Poole Family

Father

Paternal:

The Poole family is an old family well established in Bristol with influence in the growing city. Mary Faulkner Poole who married James Steel was the daughter of James Paul Poole. James was born in 1774 and married Ruth Latimer in 1774, they had seven children. He was a successful grocer and coal merchant, living on the Hotwell Road. His wife Ruth died in 1832. A newspaper article wrote that she died at home (Elm Cottage) from an inflammation of the bowels after 5 days of suffering. (Perhaps a ruptured appendix). A newspaper notice wrote, “She left a disconsolate husband and 9 children. She was a most affectionate and exemplary mother. She showed a pious and holy resignation to the divine will in the solemn hour of death”.

hotwells road

James marries again to Mary Dyke, they continue to live in Elm Cottage. After James Steel dies in 1840 Mary Steel and her 2 daughters go to stay with her father and step mother for while. He dies aged 83, he is generous in his will, leaving 100 pound to his granddaughters Mary and Ruth Steel. Ruth also gets his piano which she used to play.

Two of his sons are also very successful in life. His son James takes over the family business and built it up to new heights.

James Poole

James Poole

James becomes very wealthy and influential in Bristol. He is the director of 3 railway companies; chairman of the Bristol Docks committee; president of The Grateful Society; a magistrate and mayor of Bristol in 1858. His home Wick House is a grand mansion, now a nursing home. When he dies in 1872 he leaves 60,000 pound in his will.

Wick House

Wick House

 

Paul Falconer Poole becomes a famous English artist; his biography is in The Oxford Dictionary of National Biography and Wikipedia. He is largely a self taught artist, he developed an interest in art at an early age going to local art galleries and exhibitions in Bristol. When his father sends him to Italy on a business trip he also takes the opportunity to visit all the important galleries in Rome, Milan, Florence and Naples as well as the Louvre. On his return to England he moves to London where he can continue his painting.

Paul Falconer Poole at his easel

Paul Falconer Poole at his easel

Though self-taught his fine feeling for colour, poetic sympathy and dramatic power gained for him a high position among British artists. He exhibited his first work in the Royal Academy at the age of twenty-five, the subject being The Well, a scene in Naples. In 1843 his position was made secure by his Solomon Eagle, for which he received from the Fine Art Commissioners a prize of £300 sterling. After his exhibition of the Surrender of Syon House he was elected an associate of the Royal Academy in 1846, and was made an academician in 1861.

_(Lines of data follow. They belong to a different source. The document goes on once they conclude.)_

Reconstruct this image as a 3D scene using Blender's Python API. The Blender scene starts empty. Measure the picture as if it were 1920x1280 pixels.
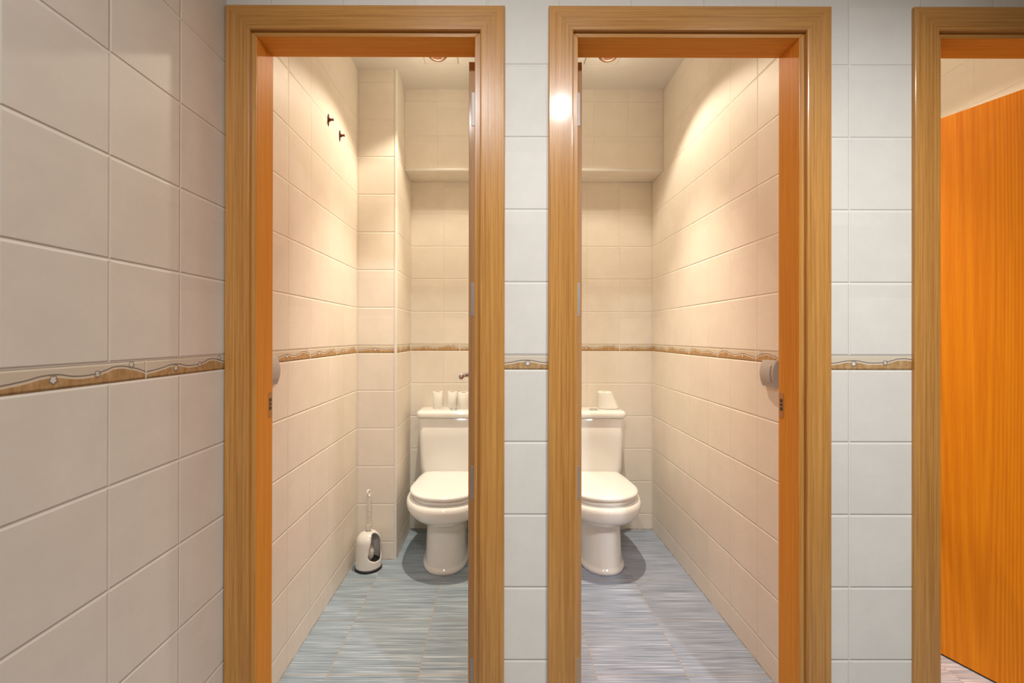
import bpy, bmesh, math, random
from mathutils import Vector, Matrix
random.seed(4)
PI = math.pi
SC = bpy.context.scene
COL = SC.collection

# ------------------------------------------------------------------ camera
F_PX, CX, CY = 875.47, 936.5, 627.27
CAM_H, CAM_D = 1.188, 1.28674
cam = bpy.data.cameras.new('camera')
cam.sensor_width = 36.0
cam.sensor_fit = 'HORIZONTAL'
cam.lens = F_PX / 1920 * 36
cam.shift_x = (960 - CX) / 1920
cam.shift_y = (CY - 640) / 1920
cam.clip_start = 0.02
cam.dof.use_dof = True
cam.dof.focus_distance = 2.35
cam.dof.aperture_fstop = 7.0
co = bpy.data.objects.new('camera', cam)
COL.objects.link(co)
co.matrix_world = (Matrix.Translation((0, -CAM_D, CAM_H))
                   @ Matrix.Rotation(-0.00173, 4, 'Z')
                   @ Matrix.Rotation(PI / 2 + 0.00189, 4, 'X')
                   @ Matrix.Rotation(0.00162, 4, 'Z'))
SC.camera = co

# ------------------------------------------------------------------ world and exposure
w = bpy.data.worlds.new('world')
SC.world = w
w.use_nodes = True
w.node_tree.nodes['Background'].inputs[0].default_value = (1, 0.95, 0.88, 1)
w.node_tree.nodes['Background'].inputs[1].default_value = 0.0
SC.view_settings.view_transform = 'Standard'
SC.view_settings.look = 'None'
SC.view_settings.gamma = 1
SC.view_settings.use_curve_mapping = False
SC.view_settings.exposure = 0.0


def spot(name, loc, tilt, size, blend, power, col, radius):
    l = bpy.data.lights.new(name, 'SPOT')
    l.energy = power
    l.color = col
    l.spot_size = math.radians(size)
    l.spot_blend = blend
    l.shadow_soft_size = radius
    o = bpy.data.objects.new(name, l)
    COL.objects.link(o)
    o.location = loc
    o.rotation_euler = tilt
    return o


WARM = (1.0, 0.88, 0.69)
COOL = (1.0, 1.0, 1.0)
STALL_LAMPS = ((-0.297, 0.96), (0.527, 0.96), (1.33, 0.86))
LZ = 2.517
for i, (x, y) in enumerate(STALL_LAMPS):
    # a reflector lamp: wide rim light and a hot centre
    spot('stall_lamp_rim', (x, y, LZ), (math.radians(-9), 0, 0), 121, 0.30, 21.5 * (1, 1, 1.3)[i], WARM, 0.016)
    p = bpy.data.lights.new('added_stall_fill', 'POINT')  # added fill without a source of its own, lifts ceiling and soffit
    p.energy, p.color, p.shadow_soft_size = 1.15, WARM, 0.03
    po = bpy.data.objects.new('added_stall_fill', p)
    COL.objects.link(po)
    po.location = (x, y, LZ - 0.03)
    spot('stall_lamp_core', (x, y, LZ), (math.radians(-4), 0, 0), 70, 1.0, 112 * (1, 1, 1.4)[i], WARM, 0.016)
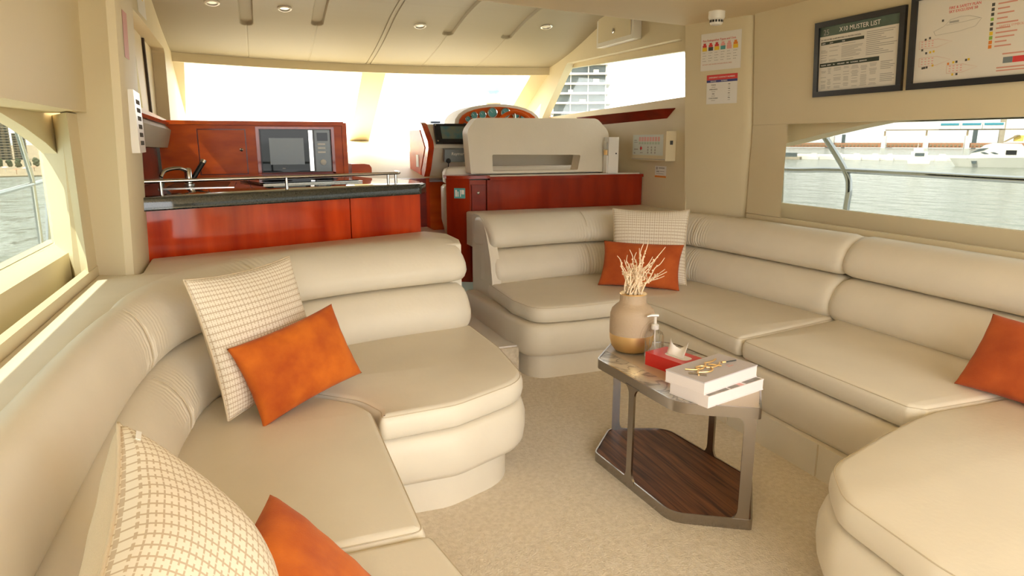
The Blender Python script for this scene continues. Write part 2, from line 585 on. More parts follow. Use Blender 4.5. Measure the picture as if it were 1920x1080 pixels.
# left wall, saloon
tilted('wall_left', [(-0.565, -1.3), (-0.565, 3.06), (-0.95, 3.06), (-0.95, -1.3)], 1.455, 2.2, 0.045, WALLV, 1.455)['kind'] = 'structure'
def mapL(x):
    return lambda y, z: (x, y, z)
arch = [(-1.7, 1.455)] + [(2.30, 1.455), (2.57, 1.437), (2.78, 1.400), (3.02, 1.345), (3.275, 1.270), (3.36, 1.455), (3.36, 1.52), (-1.7, 1.52)]
struct(MB().prism([(-0.72, y, z) for y, z in arch], (-0.15, 0.40, 0)).build('trim_1', WALLV, None, False))
struct(box('trim_2', (-0.75, -1.3, 0.45), (-0.72, 3.12, 0.912), WALLV, None, 0.006))
struct(box('trim_3', (-0.90, -1.3, 0.45), (-0.755, 3.70, 0.884), WALLV))
struct(box('trim_4', (-0.625, -1.3, 0.60), (-0.596, 3.06, 0.875), WALLV, None, 0.005))
struct(MB().prism([(-0.60, 2.83, 0.45), (-0.60, 2.985, 0.45), (-0.92, 3.95, 0.45), (-0.92, 3.72, 0.45)], (0, 0, 1.0)).build('trim_5', WALLV, None, False))
struct(box('wall_left', (-0.95, -1.3, -0.05), (-0.905, 3.8, 0.885), WALLV))
tilted('wall_left', [(-0.68, 2.99), (-0.60, 2.982), (-0.495, 2.925), (-0.468, 2.935), (-0.455, 2.965), (-0.465, 3.34), (-0.68, 3.34)], 0.60, 2.2, 0.045, WALLV)['kind'] = 'structure'
wnd = struct(box('window_1', (-0.885, -1.3, 0.87), (-0.88, 3.80, 1.5), TINTGL))

# left wall, wheelhouse
hl = fillet([(4.25, 1.55), (6.05, 1.50), (6.15, 2.06), (4.9, 2.10), (4.25, 2.10)], 0.06)
outl = [(3.34, 0.0), (8.4, 0.0), (8.4, 1.37), (7.0, 2.14), (6.5, 2.5), (3.34, 2.5)]
struct(hole_panel('wall_left', outl, [hl], mapL(-0.58), (-0.09, 0, 0), WALLV))
hl2 = [(4.3, 1.57), (5.32, 1.545), (5.25, 1.95), (4.3, 2.0)]
struct(hole_panel('trim_6', [(4.1, 1.45), (6.3, 1.45), (6.3, 2.2), (4.1, 2.2)], [hl2], mapL(-0.671), (-0.05, 0, 0), WALLV))
struct(box('window_2', (-0.705, 4.2, 1.5), (-0.70, 5.45, 2.05), TINTGL))
struct(box('trim_7', (-0.67, 5.62, 1.52), (-0.655, 5.66, 2.07), GAPD))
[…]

He must have some part in influencing his niece Ruth Elizabeth Steel in becoming an artist herself. In fact she includes his name in a reference in a Victorian newspaper for Ballarat Grammar school.

He was described as “shy, sensitive, nervous, full of large conceptions, with a pathetic sadness in his manner…. Possessed of a strong individuality, a man of peculiar powers of mind and vivid conceptions, a man with a strain of savage in his blood and a good hater”. Physically he was tall, elegantly built, unassuming and without pretension. Photos of him illustrate this description very well.

Paul Falconer Poole

Paul Falconer Poole

His paintings are hung in many galleries including the Tate, Royal Academy, Bristol City Museum, V and A Museum, Walker Art Gallery, Liverpool and Manchester City Galleries.

A Capri Girl

A Capri Girl

The Emigrant's Departure

The Emigrant’s Departure

The Emigrant’s Departure is held in National Gallery of Victoria, Australia.

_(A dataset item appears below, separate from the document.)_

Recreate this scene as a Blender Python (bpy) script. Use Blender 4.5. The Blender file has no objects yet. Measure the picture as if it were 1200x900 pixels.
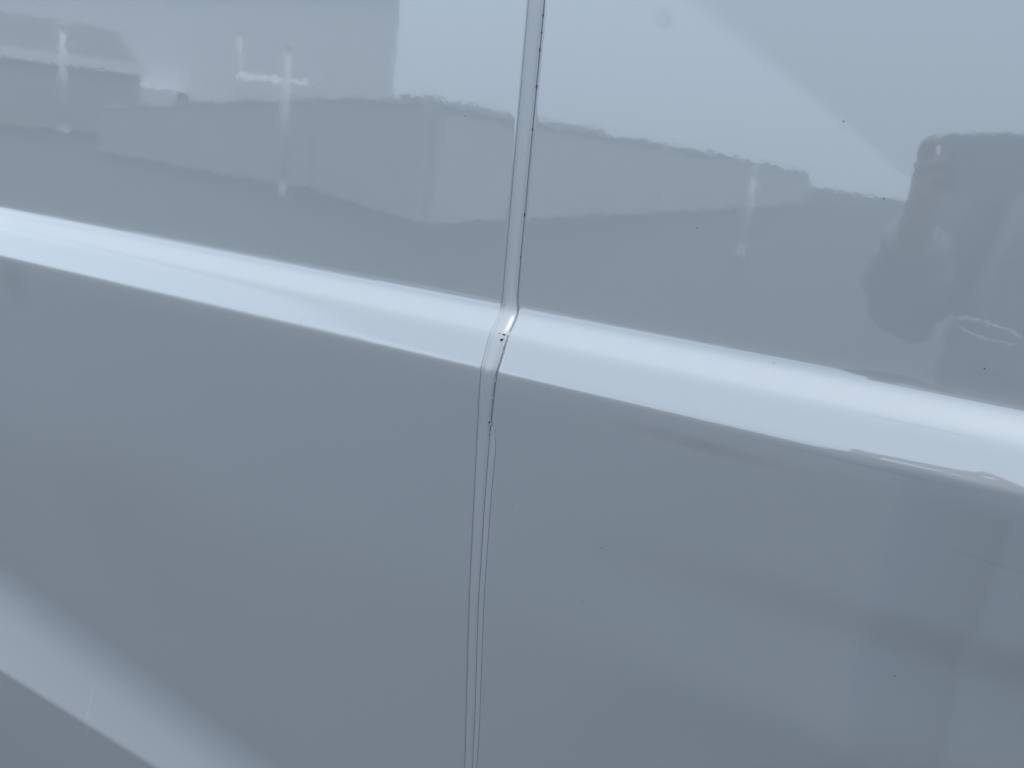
import bpy, bmesh, math, random
import numpy as np
from mathutils import Vector, Matrix
R = math.radians
random.seed(7)
C = bpy.context.scene.collection
scene = bpy.context.scene

# ------------------------------------------------------------------ camera
CAM_H = 1.45
ROT = Matrix(((0.89246846, 0.21156284, -0.39842342),      # world axes seen in camera space (right, down, forward)
              (0.4460924, -0.28253678, 0.84921996),
              (0.06709411, -0.93563569, -0.34653174)))
cam = bpy.data.cameras.new("camera"); cam_o = bpy.data.objects.new("camera", cam); C.objects.link(cam_o)
right, down, fwd = ROT.col[0].copy(), ROT.col[1].copy(), ROT.col[2].copy()
M3 = Matrix((right, -down, -fwd)).transposed()
cam_o.matrix_world = Matrix.Translation((0, 0, CAM_H)) @ M3.to_4x4()
cam.sensor_width = 36; cam.lens = 36 * 1000 / 1200
cam.clip_start = 0.02; cam.clip_end = 2000
cam.dof.use_dof = True; cam.dof.focus_distance = 0.66; cam.dof.aperture_fstop = 15.0
scene.camera = cam_o

def cw(x, y, z):                                           # camera-space metres (right, down, forward) to world
    return Vector((0, 0, CAM_H)) + right * x + down * y + fwd * z

# ------------------------------------------------------------------ sky
SUN = Vector((0.28, 0.02, 0.96)).normalized()
sun_el = math.asin(SUN.z); sun_rot = math.atan2(SUN.x, SUN.y)
w = bpy.data.worlds.new("World"); scene.world = w; w.use_nodes = True
nt = w.node_tree; N = nt.nodes; L = nt.links
for n in list(N): N.remove(n)
def nd(t, **kw):
    n = N.new(t)
    for k, v in kw.items(): setattr(n, k, v)
    return n
out = nd("ShaderNodeOutputWorld"); bg = nd("ShaderNodeBackground")
sky = nd("ShaderNodeTexSky"); sky.sky_type = 'NISHITA'; sky.sun_disc = False
sky.sun_elevation = sun_el; sky.sun_rotation = sun_rot; sky.air_density = 1.0; sky.dust_density = 2.5
# an overcast deck over the car park with a brighter opening beyond its edge
tc = nd("ShaderNodeTexCoord"); sep = nd("ShaderNodeSeparateXYZ"); L.new(tc.outputs['Generated'], sep.inputs[0])
zc = nd("ShaderNodeMath", operation='MAXIMUM'); L.new(sep.outputs[2], zc.inputs[0]); zc.inputs[1].default_value = 0.004
dx = nd("ShaderNodeMath", operation='DIVIDE'); L.new(sep.outputs[0], dx.inputs[0]); L.new(zc.outputs[0], dx.inputs[1])
ns = nd("ShaderNodeTexNoise"); ns.inputs['Scale'].default_value = 2.2; ns.inputs['Detail'].default_value = 5; ns.inputs['Roughness'].default_value = .5
L.new(tc.outputs['Generated'], ns.inputs['Vector'])
nz = nd("ShaderNodeMath", operation='MULTIPLY_ADD'); L.new(ns.outputs['Fac'], nz.inputs[0]); nz.inputs[1].default_value = 0.24; L.new(dx.outputs[0], nz.inputs[2])
edge = nd("ShaderNodeMapRange", interpolation_type='SMOOTHSTEP'); L.new(nz.outputs[0], edge.inputs['Value'])
edge.inputs['From Min'].default_value = -1.64; edge.inputs['From Max'].default_value = -1.30
deck = nd("ShaderNodeMix", data_type='RGBA')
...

When he dies in 1879 he leaves money to his nieces Mary and Ruth, he is buried at Highgate Cemetery in London.

 

Mary Faulkner Poole grew up in a relatively wealthy family, her father James was a grocer and coal merchant; she had 4 brothers and 2 sisters. She is 27 when her mother Ruth dies. As her father and brother James have their business in the Bristol docks area and are both members of The Society of Merchant Venturers it is probable that this is where she meets James Steel who also works in this area and is a member of the same society.

Bristol Docks

Bristol Docks

When Mary is 29 she and James marry, he is much older at 48. In 6 years she has 4 children and when her youngest is only one, James dies. Some months previously he had made out his will, she gets “plate, linen, china, furniture and effects”, but no money. It must have been a strange situation for her; still young with 4 children she had little choice in life but to remain single. If she remarried she would lose everything.

She stays in the family home for a while but how did she manage financially? When her youngest daughter Fanny dies, aged 8 it must have been unbearable for her. She takes her other 2 daughters Ruth and Mary and goes to stay with her father and step mother at Elm Cottage.

Elm cottage Clifton

Elm cottage Clifton

By 1861, aged 56 and her children now adults she is living at 51 Grove Place, Clifton with son James and daughter Mary. When James and Ruth go to Australia she lives with daughter Mary who is a teacher. Mary dies in 1868, aged 63.